Resenha 37 segundos - filme

Publicado em sex 31 maio 2024 na categoria Cinema

Resenha do Filme: 37 segundos

Resumo para apressados

Para aqueles com pressa, o filme 37 segundos é o que podemos chamar de "Pure Cinema". A direção e roteiro de Mitsuyo Miyazaki nos levam, com sensibilidade e beleza, a acompanhar a jornada pessoal de Yuma Takada, uma desenhista talentosa de mangá, em sua busca pessoal por descobertas e autonomia. Mesmo fugindo dos clichês, existe um grande risco de você ficar com cisco nos olhos ao longo do filme! Você foi avisada/o!

Resenha com mais de 500 caracteres (sem grandes revelações)

Yuma é uma jovem de 23 anos, excelente criadora e desenhista de mangás, que tem paralisia cerebral, e por conta disso, tem dificuldades motoras e de mobilidade!
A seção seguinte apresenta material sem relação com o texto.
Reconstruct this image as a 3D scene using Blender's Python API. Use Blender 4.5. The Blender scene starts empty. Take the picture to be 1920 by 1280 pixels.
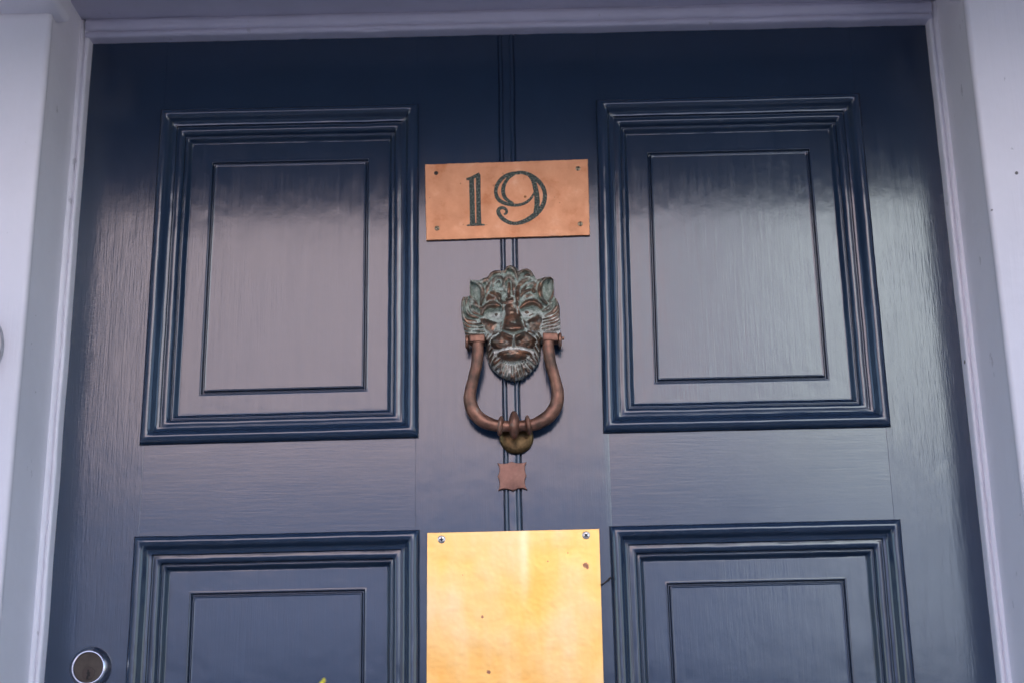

Vive com sua mãe e trabalha (desenhando mangás) com sua prima.

Na jornada pessoal de Yuma, eu refleti sobre como o modelo biomédico da deficiência - que entende a deficiência como uma questão individual, uma "lesão a ser curada", não dá conta das diversas situações vivenciadas pela personagem, nem, também, o modelo "oposto" - o modelo social da deficiência - que considera a deficiência como uma construção social, uma questão coletiva em que a sociedade é que cria barreiras para aqueles corpos (ou modos de ser e estar no mundo) que não se aproximam dos corpos "normativos" e produtivos de uma sociedade (capitalista).

Embora tecnologias assistivas, como cadeiras de rodas motorizadas, por exemplo, e ambientes acessíveis (como rampas em metrôs e aparelhos sanitários com altura para cadeirantes) possam minimizar as barreiras para que todas e todos possam viver plenamente, muitas outras opressões atingem as pessoas com alguma deficiência! Um modelo biopsicossocial da deficiência, talvez, consiga dar contas das diversas complexidades e barreiras para a vida plena de pessoas com deficiência...

A beleza do filme, no entando, visto do modo como ele me tocou, está na maneira particular como a personagem principal enfrenta o capacitismo (esta categoria estrutural e estruturante na sociedade capitalista)!

No lugar de combater o capacitismo com outras opressões (cancelar para sempre pessoas que tiveram atitudes capacitistas - criar um "nós, os oprimidos, contra os outros, os opressores" ) ela, com seu jeito carismático, oferece a generosidade pedagógica de outra(s) chance(s) - a despeito das várias decepções e angústias que implicam esta opção...

É interessante notar, também, como o roteiro nos apresenta, no filme, as contradições que encontramos também na vida real. Os espaços em que nossa cultura judaico-cristã considerariam mais acolhedores - a família, por exemplo, podem ser os mais opressivos! E os espaços mais "suspeitos" - como a redação de uma revista de mangás de conteúdos pornográficos ou uma zona de prostitução, e mesmo profissionais do sexo - podem ser os mais acolhedores e onde a personagem vai encontrar mais esculta, empatia e cuidados!

É um filme sobre a singularidade de cada experiência! Sobre entender que as pessoas e as situações são sempre mais complexas do que visões binárias: bons x maus; opressores x oprimidos, etc. Que muitos de nós precisamos, também, do nosso tempo individual, de experimentarmos nossas singularidades, mas também que não podemos perder de vista que, viver em sociedade é comprender a interdependência de todas e todos.

É um filme que, para mim, explicita vários dos 10 princípios da Justiça Defiça, como por exemplo, o 5º e o 9º princípio:

"Cada pessoa é cheia de histórias e experiências de vida. Cada pessoa tem uma experiência interior composta por seus próprios pensamentos, sensações, emoções, fantasias sexuais, percepções e peculiaridades. Pessoas com deficiência são pessoas inteiras."

ou

"Podemos compartilhar responsabilidades por nossas necessidades de acesso, podemos pedir que nossas necessidades sejam satisfeitas sem comprometer nossa integridade, podemos equilibrar a autonomia enquanto estamos em comunidade, podemos não ter medo de nossas vulnerabilidades, sabendo que nossos pontos fortes serão respeitados."

Amei as imagens do filme, o constraste entre Japão e Tailândia, e pude compreender porque os banheiros públicos japoneses despertaram tanto fetiche no Win Wenders (a ponto dele fazer o belíssimo: Dias Perfeitos).

Como disse, no início deste texto, 37 segundos é o mais puro "Magnifique Cinema"!